Digital archiving tool to give voice to indigenous peoples (fwd link)
Phillip E Cash Cash
cashcash at EMAIL.ARIZONA.EDU
Tue Apr 20 21:50:24 UTC 2010
Digital archiving tool to give voice to indigenous peoples
Tuesday, Apr. 20, 2010
By Gail Siegel, College of Liberal Arts
USA
PULLMAN - Kimberly Christen, assistant professor of comparative ethnic
studies, has been working to give indigenous communities access to cultural
heritage materials and a voice in how they are handled.

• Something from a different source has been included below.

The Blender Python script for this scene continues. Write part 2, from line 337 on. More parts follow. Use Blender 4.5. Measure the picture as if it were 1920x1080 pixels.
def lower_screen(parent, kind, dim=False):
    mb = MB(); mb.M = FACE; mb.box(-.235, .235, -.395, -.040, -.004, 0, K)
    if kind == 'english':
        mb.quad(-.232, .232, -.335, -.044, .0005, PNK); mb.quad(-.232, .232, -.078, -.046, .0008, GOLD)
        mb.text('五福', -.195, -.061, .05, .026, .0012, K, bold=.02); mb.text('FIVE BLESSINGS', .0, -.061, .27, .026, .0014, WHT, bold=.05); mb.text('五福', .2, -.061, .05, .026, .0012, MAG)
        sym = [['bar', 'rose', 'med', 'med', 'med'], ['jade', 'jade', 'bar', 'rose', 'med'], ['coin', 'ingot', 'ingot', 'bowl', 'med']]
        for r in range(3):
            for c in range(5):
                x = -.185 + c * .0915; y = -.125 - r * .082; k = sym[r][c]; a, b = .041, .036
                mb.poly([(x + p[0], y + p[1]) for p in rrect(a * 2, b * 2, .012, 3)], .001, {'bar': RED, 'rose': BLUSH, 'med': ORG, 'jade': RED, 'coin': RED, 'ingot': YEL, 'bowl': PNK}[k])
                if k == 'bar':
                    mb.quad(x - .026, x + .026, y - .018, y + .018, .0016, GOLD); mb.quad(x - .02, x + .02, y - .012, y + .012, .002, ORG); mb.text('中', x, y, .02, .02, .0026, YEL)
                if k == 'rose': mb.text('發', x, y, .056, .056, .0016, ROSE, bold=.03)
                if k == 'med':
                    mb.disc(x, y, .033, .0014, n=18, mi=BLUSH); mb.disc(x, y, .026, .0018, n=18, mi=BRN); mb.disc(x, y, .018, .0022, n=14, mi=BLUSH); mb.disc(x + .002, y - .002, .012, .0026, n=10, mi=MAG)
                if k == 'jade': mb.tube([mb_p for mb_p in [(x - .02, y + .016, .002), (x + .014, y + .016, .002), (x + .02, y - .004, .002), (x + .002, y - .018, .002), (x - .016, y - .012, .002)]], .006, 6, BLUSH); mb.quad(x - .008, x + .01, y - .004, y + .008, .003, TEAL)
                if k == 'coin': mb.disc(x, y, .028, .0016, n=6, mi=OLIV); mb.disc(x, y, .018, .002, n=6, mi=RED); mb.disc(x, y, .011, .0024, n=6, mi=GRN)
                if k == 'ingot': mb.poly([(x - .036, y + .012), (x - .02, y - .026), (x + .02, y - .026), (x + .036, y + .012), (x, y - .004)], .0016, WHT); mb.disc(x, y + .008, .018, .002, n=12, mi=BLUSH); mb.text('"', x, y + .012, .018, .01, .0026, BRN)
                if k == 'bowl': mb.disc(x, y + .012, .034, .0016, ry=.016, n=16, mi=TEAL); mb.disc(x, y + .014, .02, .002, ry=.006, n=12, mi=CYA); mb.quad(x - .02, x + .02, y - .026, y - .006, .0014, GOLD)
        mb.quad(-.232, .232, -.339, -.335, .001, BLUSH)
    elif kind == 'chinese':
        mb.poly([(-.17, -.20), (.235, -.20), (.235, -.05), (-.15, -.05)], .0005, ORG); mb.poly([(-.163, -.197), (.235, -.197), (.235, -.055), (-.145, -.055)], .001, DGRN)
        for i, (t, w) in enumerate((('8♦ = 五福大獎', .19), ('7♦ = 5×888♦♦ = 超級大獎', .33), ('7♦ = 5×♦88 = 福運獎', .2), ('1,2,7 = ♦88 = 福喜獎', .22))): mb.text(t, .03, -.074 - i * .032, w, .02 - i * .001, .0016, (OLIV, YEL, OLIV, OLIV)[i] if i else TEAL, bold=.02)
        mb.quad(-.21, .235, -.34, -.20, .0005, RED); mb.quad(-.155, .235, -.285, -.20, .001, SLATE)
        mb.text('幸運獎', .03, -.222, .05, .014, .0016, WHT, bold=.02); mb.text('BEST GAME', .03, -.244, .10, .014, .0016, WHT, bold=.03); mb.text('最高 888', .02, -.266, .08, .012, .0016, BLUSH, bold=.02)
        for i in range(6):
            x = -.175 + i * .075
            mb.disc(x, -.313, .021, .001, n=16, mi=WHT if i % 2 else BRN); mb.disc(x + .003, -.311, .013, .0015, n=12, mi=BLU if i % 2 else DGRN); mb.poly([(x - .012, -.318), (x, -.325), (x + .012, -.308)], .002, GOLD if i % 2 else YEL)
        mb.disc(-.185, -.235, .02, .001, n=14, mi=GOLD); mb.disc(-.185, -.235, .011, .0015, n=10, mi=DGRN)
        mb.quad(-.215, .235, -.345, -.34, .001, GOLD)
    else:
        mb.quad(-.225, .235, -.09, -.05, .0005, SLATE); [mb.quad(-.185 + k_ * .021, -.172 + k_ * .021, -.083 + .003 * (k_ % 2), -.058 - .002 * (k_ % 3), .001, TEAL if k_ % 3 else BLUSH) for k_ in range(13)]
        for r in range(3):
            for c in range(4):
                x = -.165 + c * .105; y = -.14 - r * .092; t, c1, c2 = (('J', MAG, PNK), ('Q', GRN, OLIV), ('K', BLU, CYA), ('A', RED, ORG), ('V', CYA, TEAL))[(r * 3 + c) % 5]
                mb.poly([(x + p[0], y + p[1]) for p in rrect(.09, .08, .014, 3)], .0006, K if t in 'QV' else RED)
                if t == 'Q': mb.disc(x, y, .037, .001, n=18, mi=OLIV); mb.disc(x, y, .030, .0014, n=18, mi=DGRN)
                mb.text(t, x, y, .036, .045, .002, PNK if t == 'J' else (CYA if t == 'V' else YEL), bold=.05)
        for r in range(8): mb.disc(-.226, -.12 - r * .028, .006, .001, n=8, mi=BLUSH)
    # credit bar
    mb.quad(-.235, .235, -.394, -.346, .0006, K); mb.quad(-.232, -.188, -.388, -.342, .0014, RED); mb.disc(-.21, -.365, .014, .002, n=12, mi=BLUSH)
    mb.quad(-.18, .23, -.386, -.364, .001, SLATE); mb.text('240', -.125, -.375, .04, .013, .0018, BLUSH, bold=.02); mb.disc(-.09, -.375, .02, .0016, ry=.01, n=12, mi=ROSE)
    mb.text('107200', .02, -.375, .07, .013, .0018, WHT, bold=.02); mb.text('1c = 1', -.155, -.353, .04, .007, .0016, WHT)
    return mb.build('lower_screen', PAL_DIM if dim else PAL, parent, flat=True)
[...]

A recent grant will
further those efforts.
Christen has been awarded a Digital Humanities Start-Up Grant by the
National Endowment for the Humanities to create a prototype open-source
software package to reconnect indigenous communities with cultural heritage
materials housed in museums, archives and libraries.
The $49,606 grant supports the development of “Mukurtu: An Indigenous
Archive and Publishing Tool,” a digital, standards-based, adaptable
archiving tool that emphasizes cultural protocols and provides a means for
indigenous knowledge to inform public and private collections.
>From the annotation of institutional metadata to the reconstruction and
revitalization of lost or endangered languages, the software will give
indigenous communities the opportunity to curate their own cultural heritage
materials without a hierarchy of expertise.